Work to be completed
Output the data exactly, with every line intact.

Source excerpt
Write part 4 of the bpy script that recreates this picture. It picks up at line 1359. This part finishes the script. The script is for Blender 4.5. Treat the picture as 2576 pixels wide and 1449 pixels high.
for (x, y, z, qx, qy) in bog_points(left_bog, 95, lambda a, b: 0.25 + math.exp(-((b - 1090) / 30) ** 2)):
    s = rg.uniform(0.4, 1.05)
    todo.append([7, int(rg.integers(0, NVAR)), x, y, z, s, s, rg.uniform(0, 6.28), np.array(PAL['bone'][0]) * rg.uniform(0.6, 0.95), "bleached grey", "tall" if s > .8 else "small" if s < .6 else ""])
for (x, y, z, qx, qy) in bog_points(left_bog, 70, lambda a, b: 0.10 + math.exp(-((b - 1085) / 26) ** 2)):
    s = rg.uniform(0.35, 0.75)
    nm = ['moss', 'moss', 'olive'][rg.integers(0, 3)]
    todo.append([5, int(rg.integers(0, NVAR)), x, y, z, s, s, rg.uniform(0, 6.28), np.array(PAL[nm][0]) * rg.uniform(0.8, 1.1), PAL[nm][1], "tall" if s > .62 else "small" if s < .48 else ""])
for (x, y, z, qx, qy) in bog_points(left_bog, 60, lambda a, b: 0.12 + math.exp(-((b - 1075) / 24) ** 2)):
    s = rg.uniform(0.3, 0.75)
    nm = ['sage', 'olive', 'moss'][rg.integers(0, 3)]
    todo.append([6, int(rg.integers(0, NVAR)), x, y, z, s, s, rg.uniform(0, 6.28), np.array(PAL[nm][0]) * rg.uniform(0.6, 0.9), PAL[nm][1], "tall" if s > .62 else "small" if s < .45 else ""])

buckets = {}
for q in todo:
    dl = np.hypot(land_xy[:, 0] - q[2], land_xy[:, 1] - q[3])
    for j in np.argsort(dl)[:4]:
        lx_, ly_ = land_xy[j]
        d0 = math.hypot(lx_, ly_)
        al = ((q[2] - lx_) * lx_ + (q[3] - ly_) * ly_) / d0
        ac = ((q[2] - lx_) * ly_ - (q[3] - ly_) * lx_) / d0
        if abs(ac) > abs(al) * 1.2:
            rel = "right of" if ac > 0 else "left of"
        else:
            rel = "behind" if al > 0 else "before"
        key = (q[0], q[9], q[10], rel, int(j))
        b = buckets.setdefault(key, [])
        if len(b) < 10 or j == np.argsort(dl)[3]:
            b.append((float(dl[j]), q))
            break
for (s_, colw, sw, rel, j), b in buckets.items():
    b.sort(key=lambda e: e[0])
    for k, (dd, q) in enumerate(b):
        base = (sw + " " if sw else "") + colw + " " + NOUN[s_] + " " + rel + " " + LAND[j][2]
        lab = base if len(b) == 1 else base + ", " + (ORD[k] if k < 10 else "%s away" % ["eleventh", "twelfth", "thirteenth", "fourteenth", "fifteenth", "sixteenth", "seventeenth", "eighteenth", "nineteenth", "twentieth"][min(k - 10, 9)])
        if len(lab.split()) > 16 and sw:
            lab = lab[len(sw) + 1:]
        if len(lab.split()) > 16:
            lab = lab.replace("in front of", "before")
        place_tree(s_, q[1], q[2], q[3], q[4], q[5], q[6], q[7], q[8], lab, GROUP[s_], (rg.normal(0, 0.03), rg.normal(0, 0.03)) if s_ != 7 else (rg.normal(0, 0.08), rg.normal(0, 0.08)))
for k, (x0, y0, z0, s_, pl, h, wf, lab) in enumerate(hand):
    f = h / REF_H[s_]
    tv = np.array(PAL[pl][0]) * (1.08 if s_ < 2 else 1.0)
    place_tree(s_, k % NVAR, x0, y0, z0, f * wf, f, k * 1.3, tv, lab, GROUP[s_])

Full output
Write part 4 of the bpy script that recreates this picture. It picks up at line 1359. This part finishes the script. The script is for Blender 4.5. Treat the picture as 2576 pixels wide and 1449 pixels high.
for (x, y, z, qx, qy) in bog_points(left_bog, 95, lambda a, b: 0.25 + math.exp(-((b - 1090) / 30) ** 2)):
    s = rg.uniform(0.4, 1.05)
    todo.append([7, int(rg.integers(0, NVAR)), x, y, z, s, s, rg.uniform(0, 6.28), np.array(PAL['bone'][0]) * rg.uniform(0.6, 0.95), "bleached grey", "tall" if s > .8 else "small" if s < .6 else ""])
for (x, y, z, qx, qy) in bog_points(left_bog, 70, lambda a, b: 0.10 + math.exp(-((b - 1085) / 26) ** 2)):
    s = rg.uniform(0.35, 0.75)
    nm = ['moss', 'moss', 'olive'][rg.integers(0, 3)]
    todo.append([5, int(rg.integers(0, NVAR)), x, y, z, s, s, rg.uniform(0, 6.28), np.array(PAL[nm][0]) * rg.uniform(0.8, 1.1), PAL[nm][1], "tall" if s > .62 else "small" if s < .48 else ""])
for (x, y, z, qx, qy) in bog_points(left_bog, 60, lambda a, b: 0.12 + math.exp(-((b - 1075) / 24) ** 2)):
    s = rg.uniform(0.3, 0.75)
    nm = ['sage', 'olive', 'moss'][rg.integers(0, 3)]
    todo.append([6, int(rg.integers(0, NVAR)), x, y, z, s, s, rg.uniform(0, 6.28), np.array(PAL[nm][0]) * rg.uniform(0.6, 0.9), PAL[nm][1], "tall" if s > .62 else "small" if s < .45 else ""])

buckets = {}
for q in todo:
    dl = np.hypot(land_xy[:, 0] - q[2], land_xy[:, 1] - q[3])
    for j in np.argsort(dl)[:4]:
        lx_, ly_ = land_xy[j]
        d0 = math.hypot(lx_, ly_)
        al = ((q[2] - lx_) * lx_ + (q[3] - ly_) * ly_) / d0
        ac = ((q[2] - lx_) * ly_ - (q[3] - ly_) * lx_) / d0
        if abs(ac) > abs(al) * 1.2:
            rel = "right of" if ac > 0 else "left of"
        else:
            rel = "behind" if al > 0 else "before"
        key = (q[0], q[9], q[10], rel, int(j))
        b = buckets.setdefault(key, [])
        if len(b) < 10 or j == np.argsort(dl)[3]:
            b.append((float(dl[j]), q))
            break
for (s_, colw, sw, rel, j), b in buckets.items():
    b.sort(key=lambda e: e[0])
    for k, (dd, q) in enumerate(b):
        base = (sw + " " if sw else "") + colw + " " + NOUN[s_] + " " + rel + " " + LAND[j][2]
        lab = base if len(b) == 1 else base + ", " + (ORD[k] if k < 10 else "%s away" % ["eleventh", "twelfth", "thirteenth", "fourteenth", "fifteenth", "sixteenth", "seventeenth", "eighteenth", "nineteenth", "twentieth"][min(k - 10, 9)])
        if len(lab.split()) > 16 and sw:
            lab = lab[len(sw) + 1:]
        if len(lab.split()) > 16:
            lab = lab.replace("in front of", "before")
        place_tree(s_, q[1], q[2], q[3], q[4], q[5], q[6], q[7], q[8], lab, GROUP[s_], (rg.normal(0, 0.03), rg.normal(0, 0.03)) if s_ != 7 else (rg.normal(0, 0.08), rg.normal(0, 0.08)))
for k, (x0, y0, z0, s_, pl, h, wf, lab) in enumerate(hand):
    f = h / REF_H[s_]
    tv = np.array(PAL[pl][0]) * (1.08 if s_ < 2 else 1.0)
    place_tree(s_, k % NVAR, x0, y0, z0, f * wf, f, k * 1.3, tv, lab, GROUP[s_])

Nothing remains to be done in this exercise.